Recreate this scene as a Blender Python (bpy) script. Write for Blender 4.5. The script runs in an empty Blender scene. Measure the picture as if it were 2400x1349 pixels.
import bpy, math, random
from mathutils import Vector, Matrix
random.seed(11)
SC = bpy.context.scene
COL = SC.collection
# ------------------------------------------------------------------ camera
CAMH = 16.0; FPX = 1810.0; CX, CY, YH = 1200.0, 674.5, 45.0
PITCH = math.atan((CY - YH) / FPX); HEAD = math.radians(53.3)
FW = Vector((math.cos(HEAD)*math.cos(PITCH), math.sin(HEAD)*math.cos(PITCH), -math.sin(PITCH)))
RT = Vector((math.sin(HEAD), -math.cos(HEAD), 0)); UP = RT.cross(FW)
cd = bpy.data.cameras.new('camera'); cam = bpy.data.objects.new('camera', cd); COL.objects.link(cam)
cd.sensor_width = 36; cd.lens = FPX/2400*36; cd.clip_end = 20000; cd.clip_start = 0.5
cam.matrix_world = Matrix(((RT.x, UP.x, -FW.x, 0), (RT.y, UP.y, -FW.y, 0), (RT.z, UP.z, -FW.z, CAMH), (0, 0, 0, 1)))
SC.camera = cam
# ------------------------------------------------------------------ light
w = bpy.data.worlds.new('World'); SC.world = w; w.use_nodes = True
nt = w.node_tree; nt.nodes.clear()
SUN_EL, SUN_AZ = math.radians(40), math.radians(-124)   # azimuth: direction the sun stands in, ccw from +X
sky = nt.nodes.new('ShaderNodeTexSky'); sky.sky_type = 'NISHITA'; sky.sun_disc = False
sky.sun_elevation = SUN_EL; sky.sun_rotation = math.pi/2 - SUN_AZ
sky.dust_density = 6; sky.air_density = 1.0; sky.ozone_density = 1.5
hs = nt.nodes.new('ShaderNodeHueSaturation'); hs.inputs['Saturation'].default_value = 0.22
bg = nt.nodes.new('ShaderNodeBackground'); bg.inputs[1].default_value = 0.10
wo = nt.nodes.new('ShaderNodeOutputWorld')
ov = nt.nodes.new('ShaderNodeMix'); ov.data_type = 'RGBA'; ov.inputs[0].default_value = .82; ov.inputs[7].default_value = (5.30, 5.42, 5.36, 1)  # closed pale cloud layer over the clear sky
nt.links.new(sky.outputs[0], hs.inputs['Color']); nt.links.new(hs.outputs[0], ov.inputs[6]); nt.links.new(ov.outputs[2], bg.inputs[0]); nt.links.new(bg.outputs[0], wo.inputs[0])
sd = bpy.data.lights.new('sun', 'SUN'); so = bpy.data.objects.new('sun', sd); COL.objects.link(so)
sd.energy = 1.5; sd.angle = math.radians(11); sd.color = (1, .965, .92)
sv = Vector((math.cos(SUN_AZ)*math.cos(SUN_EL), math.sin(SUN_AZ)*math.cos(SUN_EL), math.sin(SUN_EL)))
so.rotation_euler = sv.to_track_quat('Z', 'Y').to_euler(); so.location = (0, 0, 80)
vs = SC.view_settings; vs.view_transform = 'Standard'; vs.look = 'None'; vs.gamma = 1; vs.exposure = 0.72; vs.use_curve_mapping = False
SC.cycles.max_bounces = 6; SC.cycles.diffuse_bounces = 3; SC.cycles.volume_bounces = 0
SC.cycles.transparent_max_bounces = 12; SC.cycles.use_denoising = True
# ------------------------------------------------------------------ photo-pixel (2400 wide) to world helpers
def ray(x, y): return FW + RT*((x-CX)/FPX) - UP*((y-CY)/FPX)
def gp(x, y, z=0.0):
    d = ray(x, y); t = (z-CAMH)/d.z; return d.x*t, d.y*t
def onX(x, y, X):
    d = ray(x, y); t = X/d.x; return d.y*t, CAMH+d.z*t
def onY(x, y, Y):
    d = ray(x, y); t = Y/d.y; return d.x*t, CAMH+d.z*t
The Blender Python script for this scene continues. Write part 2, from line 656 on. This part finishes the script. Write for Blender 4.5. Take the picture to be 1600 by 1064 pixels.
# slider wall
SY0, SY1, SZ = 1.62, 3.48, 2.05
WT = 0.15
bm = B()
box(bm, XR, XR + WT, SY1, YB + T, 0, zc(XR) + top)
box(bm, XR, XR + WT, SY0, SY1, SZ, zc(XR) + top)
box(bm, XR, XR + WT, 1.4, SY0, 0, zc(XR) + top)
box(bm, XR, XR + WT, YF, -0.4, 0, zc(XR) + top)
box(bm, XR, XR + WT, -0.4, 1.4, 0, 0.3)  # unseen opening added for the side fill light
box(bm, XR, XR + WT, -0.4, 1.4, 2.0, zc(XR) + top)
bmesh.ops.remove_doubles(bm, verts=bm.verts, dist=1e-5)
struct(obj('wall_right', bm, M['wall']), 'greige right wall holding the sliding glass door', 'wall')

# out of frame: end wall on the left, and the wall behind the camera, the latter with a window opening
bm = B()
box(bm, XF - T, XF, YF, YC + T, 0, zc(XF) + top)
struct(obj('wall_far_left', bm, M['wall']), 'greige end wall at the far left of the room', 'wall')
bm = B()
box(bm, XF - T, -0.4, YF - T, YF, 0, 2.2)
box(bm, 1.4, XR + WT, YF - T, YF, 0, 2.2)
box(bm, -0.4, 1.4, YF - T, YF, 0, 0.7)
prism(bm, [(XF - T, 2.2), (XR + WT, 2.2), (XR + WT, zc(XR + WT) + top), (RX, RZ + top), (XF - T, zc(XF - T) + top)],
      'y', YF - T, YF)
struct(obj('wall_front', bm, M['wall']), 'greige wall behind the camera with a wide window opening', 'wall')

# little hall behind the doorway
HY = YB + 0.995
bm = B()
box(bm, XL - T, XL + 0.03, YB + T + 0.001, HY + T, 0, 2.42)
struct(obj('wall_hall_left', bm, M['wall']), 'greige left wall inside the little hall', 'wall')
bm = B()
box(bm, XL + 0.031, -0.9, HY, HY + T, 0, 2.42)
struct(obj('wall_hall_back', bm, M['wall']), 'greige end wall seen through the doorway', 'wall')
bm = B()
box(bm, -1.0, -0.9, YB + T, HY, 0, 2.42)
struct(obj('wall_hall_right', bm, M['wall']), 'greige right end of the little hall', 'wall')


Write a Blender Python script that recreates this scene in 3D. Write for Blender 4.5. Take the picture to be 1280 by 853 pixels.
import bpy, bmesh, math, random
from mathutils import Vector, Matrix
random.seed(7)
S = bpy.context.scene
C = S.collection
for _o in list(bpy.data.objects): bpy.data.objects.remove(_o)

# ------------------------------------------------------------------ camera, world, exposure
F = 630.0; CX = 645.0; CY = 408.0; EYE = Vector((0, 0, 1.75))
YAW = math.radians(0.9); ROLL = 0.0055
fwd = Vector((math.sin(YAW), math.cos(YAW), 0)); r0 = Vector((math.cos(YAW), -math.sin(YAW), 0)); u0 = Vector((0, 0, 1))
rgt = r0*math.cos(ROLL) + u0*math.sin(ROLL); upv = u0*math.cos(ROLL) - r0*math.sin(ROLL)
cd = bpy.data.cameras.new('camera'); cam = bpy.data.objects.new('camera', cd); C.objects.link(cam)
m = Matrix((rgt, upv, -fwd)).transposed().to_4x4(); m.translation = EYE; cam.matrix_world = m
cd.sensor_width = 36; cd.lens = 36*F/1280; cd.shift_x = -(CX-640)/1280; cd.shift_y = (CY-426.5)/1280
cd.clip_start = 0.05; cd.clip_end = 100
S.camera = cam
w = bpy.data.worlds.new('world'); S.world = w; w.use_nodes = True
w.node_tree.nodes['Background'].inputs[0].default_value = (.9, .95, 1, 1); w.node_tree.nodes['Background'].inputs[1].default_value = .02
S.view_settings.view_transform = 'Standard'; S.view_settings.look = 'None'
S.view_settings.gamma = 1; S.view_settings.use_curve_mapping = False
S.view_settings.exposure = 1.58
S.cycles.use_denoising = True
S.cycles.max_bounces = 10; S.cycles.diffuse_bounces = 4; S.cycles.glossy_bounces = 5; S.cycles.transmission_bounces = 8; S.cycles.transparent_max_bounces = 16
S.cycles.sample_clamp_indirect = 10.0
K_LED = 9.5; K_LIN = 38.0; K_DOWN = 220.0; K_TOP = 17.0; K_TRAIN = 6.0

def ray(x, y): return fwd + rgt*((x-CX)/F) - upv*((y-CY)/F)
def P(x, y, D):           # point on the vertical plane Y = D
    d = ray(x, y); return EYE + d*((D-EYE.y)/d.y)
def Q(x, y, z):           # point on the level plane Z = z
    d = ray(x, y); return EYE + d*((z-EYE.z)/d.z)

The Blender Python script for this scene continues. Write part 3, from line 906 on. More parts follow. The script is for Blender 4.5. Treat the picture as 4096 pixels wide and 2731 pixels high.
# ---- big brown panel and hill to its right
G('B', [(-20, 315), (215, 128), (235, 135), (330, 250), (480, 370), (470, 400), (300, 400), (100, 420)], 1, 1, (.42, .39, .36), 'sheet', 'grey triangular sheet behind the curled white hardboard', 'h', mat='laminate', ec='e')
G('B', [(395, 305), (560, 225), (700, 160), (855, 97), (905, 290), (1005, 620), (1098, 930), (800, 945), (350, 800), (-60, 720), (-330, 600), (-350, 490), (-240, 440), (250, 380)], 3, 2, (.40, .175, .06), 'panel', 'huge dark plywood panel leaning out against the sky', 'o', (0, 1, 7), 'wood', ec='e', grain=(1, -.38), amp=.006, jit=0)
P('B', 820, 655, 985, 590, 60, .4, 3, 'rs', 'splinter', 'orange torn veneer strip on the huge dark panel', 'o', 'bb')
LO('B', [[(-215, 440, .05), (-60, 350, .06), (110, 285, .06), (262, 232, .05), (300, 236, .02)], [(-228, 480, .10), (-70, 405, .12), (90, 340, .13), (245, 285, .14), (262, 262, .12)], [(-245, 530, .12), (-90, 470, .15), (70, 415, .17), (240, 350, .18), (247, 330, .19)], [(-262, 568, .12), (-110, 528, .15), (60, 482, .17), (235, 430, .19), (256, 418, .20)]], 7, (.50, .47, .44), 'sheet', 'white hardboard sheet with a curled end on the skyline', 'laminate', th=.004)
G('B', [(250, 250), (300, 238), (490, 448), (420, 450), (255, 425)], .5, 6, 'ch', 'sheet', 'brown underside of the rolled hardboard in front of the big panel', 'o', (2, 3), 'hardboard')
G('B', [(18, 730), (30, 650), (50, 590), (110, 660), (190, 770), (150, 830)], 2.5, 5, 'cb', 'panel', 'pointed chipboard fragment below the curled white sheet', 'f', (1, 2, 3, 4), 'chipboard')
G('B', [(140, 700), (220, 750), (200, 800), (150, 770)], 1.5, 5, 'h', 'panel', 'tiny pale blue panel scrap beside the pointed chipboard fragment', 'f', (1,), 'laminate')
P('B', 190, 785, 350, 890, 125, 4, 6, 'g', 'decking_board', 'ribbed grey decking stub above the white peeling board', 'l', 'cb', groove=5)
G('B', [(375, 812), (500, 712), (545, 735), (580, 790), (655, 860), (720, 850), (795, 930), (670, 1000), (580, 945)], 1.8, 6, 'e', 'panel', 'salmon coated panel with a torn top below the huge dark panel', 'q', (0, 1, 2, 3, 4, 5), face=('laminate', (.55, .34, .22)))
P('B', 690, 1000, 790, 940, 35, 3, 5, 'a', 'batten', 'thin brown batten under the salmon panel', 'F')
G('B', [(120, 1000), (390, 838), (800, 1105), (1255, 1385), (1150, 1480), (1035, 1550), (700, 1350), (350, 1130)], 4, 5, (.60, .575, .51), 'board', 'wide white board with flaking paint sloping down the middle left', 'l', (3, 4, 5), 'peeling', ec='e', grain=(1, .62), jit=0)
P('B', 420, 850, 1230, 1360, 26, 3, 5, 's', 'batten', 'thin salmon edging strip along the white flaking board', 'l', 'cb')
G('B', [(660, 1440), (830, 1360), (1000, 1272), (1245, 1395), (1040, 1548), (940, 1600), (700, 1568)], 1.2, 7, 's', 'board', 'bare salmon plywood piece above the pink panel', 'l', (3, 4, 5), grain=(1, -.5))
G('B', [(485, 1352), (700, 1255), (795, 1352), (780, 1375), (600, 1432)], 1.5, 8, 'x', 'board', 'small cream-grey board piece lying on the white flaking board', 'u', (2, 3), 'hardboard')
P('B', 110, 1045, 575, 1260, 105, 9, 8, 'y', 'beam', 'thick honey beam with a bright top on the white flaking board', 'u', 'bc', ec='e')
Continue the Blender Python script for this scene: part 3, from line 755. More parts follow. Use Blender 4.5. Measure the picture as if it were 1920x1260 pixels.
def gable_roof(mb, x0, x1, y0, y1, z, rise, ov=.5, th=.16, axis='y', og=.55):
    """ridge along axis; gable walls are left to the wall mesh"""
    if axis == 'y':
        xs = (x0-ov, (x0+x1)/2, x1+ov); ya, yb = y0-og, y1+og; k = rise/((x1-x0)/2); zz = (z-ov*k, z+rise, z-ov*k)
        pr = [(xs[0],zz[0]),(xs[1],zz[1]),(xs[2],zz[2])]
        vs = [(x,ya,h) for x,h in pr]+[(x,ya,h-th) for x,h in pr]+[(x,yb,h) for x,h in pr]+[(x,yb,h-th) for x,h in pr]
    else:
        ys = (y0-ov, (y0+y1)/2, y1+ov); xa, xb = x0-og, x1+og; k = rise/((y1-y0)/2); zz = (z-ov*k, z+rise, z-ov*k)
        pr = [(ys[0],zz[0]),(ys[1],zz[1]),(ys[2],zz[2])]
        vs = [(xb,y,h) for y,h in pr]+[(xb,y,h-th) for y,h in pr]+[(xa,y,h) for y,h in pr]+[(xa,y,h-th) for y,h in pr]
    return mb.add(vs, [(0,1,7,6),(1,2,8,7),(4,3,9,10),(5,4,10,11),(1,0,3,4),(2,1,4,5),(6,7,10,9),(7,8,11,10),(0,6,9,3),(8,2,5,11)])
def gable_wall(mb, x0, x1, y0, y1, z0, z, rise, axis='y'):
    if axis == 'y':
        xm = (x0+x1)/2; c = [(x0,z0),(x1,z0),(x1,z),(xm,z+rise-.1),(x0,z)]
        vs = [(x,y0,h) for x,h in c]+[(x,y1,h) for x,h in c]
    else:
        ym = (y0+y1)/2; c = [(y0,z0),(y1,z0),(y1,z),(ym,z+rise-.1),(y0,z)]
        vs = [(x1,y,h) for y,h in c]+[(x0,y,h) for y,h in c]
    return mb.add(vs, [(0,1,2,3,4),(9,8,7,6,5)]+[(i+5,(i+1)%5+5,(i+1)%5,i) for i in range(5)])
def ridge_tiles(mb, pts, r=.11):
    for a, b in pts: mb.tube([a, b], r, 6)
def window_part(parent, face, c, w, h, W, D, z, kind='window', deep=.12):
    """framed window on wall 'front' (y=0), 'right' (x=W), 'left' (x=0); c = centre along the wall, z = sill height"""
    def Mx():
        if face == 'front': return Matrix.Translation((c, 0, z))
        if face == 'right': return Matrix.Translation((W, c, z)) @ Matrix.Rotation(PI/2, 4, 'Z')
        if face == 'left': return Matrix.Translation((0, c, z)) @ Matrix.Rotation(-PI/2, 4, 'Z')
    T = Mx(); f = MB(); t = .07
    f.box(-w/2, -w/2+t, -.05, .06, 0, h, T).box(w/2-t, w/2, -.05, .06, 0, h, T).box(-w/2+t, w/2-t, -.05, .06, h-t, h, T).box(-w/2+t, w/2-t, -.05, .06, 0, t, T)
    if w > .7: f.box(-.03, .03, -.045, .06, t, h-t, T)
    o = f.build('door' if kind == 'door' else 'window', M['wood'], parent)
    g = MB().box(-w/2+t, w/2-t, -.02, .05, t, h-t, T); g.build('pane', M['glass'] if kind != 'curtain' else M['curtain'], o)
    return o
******
#### [Prompt]
Among the lines of the records above, count those holding the string "continues", and report only the number.

#### [The result]
2